Je ne saurai terminer cette lettre sans vous entretenir de vos newsletters. Bien qu’un peu longues parfois, – vous nous le faites remarquer souvent –, elles sont l’écho – devrais-je oser l’ego ? – de vos états et humeurs. Vous y écrivez ce qui vous passe par la tête : perplexités, repentirs, indignations, suggestions… Vous égratignez, admirez, pestez, réfléchissez, conseillez… En résumé, vous nous faites participer à votre tumulte intérieur. Nous sommes vos confidents, vos exutoires. Ce bavardage parfois too much, parfois touchant, nous rapproche au fil du temps. Quand il tarde trop, on s’inquiète. J’avoue ne pas toujours avoir l’entrain suffisant pour le lire in extenso, mais jamais il ne finit à la poubelle. Dans la NL de juin, vous rappeliez votre âge, 83 ans – votre anniversaire est en juillet – et votre volonté de continuer à poser des questions. J’ai trouvé intéressant que vous ne vous cachiez jamais derrière Ben au prétexte que quand vous vous retournez « Ben n’est pas là ». En revanche, Cage, Duchamp et Fluxus, toujours. Au moment où vous nous écriviez, l’expo au 109 était une bataille et vous livriez quelques-unes de ses péripéties. Eva était à vos côtés. Elle a l’air chouette votre fille. Sur ce, je prends congé. Au plaisir de vous lire bientôt.

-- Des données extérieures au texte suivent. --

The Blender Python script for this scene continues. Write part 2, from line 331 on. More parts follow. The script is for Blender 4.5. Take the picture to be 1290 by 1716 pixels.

PS : à l’instant je reçois une nouvelle missive de vous – difficile à croire, mais absolument vrai –, le 21septembre il y a aura un défilé de vos robes, sacs et chapeaux – vous cherchez les mannequins –, peut-être un blues avec Combas – « si Combas est là il est là » – et vous espérez pouvoir projeter le premier « chapitre » de La vie est un film – « à Beaulieu au Rialto ou au Mercury ». De nouvelles pièces devraient prochainement faire leur apparition. L’expo est vivante comme promis. Super cadeau. Vous auriez préféré une programmation plus fournie pour le ring, mais le baby-foot marche bien. Vous pensez ajouter des invités. Formidable ! L’expo est bonne mais imparfaite, selon vous. De mon point de vue, c’est l’Iliade et l’Odyssée de Ben. Pour aller plus loin, il faudrait vivre sur place.